* What to produce: What lines of the data include the string "scene"? Copy them all.

* Listed entries:
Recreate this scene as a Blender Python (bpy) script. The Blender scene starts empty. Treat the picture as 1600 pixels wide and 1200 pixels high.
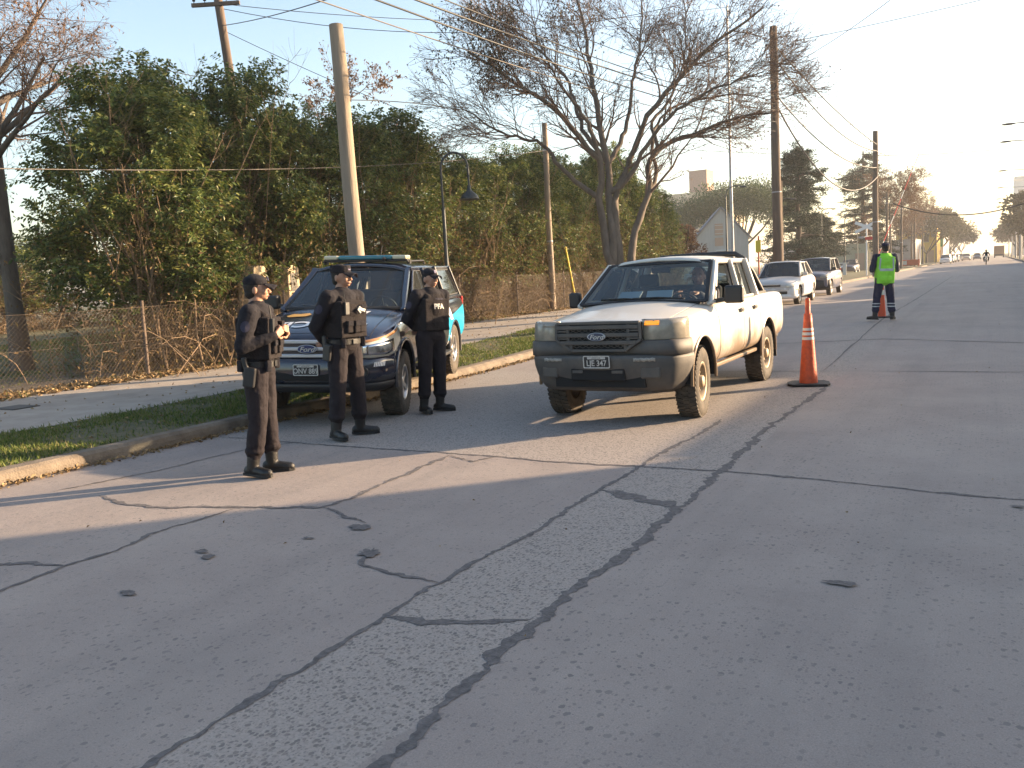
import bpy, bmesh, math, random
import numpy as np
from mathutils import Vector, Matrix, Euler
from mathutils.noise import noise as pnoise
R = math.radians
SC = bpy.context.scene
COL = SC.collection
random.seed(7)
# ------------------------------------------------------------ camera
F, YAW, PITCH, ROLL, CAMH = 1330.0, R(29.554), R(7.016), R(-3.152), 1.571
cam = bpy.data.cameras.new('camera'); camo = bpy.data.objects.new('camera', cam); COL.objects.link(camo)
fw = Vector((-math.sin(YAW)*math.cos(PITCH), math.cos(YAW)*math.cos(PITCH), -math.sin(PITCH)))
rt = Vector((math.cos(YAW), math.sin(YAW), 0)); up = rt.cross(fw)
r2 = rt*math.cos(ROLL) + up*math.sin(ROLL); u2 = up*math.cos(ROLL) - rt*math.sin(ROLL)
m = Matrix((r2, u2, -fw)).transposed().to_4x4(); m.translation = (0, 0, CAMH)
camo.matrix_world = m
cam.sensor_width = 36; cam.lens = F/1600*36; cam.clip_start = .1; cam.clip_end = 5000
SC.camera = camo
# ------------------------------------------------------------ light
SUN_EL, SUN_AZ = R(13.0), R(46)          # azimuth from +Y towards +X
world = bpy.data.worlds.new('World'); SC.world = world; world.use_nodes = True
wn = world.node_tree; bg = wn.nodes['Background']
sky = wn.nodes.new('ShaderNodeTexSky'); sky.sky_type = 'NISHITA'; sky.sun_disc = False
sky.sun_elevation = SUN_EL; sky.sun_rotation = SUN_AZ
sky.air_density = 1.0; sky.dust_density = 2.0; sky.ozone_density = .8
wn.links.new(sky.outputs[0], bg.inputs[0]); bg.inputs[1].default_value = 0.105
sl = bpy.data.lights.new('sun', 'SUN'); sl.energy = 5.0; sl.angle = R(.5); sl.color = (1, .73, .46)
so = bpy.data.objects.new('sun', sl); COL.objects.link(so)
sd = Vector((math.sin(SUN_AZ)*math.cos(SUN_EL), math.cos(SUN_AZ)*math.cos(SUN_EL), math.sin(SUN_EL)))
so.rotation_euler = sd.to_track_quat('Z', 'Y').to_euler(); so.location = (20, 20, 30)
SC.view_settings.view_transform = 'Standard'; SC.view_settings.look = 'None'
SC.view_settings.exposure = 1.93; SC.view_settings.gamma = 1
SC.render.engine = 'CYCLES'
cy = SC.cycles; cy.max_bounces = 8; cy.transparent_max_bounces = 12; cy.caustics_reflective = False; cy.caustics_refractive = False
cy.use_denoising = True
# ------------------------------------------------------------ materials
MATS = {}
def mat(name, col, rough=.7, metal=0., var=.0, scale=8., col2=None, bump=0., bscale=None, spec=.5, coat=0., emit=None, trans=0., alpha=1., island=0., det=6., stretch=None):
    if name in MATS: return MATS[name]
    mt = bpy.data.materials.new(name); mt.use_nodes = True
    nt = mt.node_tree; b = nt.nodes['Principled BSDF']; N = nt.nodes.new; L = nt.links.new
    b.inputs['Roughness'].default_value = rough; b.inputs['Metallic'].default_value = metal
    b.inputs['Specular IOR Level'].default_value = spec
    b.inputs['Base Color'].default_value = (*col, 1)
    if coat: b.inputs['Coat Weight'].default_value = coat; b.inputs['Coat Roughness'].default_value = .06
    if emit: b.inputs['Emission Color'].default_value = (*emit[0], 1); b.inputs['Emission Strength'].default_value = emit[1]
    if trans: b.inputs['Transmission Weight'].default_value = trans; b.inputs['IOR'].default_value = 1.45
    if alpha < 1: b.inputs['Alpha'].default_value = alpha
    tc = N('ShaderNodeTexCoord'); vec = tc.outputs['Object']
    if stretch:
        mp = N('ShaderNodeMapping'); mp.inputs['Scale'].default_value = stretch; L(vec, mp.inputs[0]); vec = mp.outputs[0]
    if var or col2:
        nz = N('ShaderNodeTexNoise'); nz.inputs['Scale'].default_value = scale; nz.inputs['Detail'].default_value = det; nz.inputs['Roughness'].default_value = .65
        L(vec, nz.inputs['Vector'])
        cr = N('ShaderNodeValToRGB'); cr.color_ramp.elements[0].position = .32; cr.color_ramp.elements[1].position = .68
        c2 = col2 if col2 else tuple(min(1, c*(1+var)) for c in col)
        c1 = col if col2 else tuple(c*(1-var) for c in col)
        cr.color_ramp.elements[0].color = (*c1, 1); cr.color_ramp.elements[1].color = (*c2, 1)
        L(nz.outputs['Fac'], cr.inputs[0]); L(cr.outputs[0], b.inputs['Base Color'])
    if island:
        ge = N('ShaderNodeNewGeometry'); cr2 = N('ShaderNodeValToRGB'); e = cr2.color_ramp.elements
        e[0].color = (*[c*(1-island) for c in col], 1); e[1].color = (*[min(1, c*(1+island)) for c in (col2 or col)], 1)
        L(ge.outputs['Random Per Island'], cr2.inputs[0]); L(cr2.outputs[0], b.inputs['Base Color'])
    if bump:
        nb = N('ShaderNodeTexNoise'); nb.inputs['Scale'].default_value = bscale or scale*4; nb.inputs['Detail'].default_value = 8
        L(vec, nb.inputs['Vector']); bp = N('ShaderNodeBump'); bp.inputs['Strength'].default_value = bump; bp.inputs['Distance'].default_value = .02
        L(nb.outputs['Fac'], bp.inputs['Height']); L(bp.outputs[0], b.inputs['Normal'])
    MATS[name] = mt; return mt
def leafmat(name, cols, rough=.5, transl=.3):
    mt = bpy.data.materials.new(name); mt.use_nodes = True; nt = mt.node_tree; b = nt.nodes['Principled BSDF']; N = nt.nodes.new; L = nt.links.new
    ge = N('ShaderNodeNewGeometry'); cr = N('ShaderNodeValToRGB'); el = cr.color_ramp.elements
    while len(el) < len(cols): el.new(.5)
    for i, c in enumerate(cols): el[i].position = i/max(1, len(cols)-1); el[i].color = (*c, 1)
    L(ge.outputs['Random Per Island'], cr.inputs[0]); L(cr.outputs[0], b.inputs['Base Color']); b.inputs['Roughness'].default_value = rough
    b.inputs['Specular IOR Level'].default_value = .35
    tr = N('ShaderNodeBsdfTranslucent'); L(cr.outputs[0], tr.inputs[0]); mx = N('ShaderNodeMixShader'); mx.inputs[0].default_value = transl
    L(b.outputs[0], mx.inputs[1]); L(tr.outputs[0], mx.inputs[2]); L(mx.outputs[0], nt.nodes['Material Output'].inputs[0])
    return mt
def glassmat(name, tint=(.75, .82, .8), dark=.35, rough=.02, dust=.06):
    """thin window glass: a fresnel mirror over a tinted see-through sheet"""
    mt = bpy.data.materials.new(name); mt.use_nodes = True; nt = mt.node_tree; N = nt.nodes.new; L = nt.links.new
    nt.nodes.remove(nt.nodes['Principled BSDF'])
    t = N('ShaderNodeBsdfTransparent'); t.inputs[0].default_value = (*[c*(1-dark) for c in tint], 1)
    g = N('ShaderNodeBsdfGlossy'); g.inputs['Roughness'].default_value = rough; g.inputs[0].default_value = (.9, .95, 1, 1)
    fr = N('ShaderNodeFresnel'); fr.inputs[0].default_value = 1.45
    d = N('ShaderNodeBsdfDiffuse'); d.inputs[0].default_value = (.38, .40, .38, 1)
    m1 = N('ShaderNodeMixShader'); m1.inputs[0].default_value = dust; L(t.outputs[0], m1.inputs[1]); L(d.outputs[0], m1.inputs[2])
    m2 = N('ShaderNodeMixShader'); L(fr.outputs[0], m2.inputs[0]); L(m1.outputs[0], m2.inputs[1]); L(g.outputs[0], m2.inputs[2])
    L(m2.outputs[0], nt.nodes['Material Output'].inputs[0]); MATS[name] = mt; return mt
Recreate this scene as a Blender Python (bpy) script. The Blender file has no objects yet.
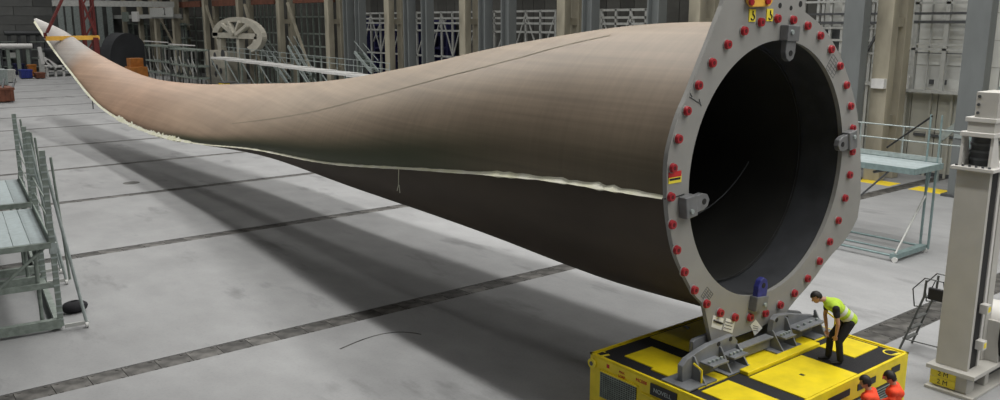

* Complete output:
Recreate this scene as a Blender Python (bpy) script. The Blender scene starts empty. Treat the picture as 1600 pixels wide and 1200 pixels high.
SC = bpy.context.scene
Recreate this scene as a Blender Python (bpy) script. The Blender file has no objects yet.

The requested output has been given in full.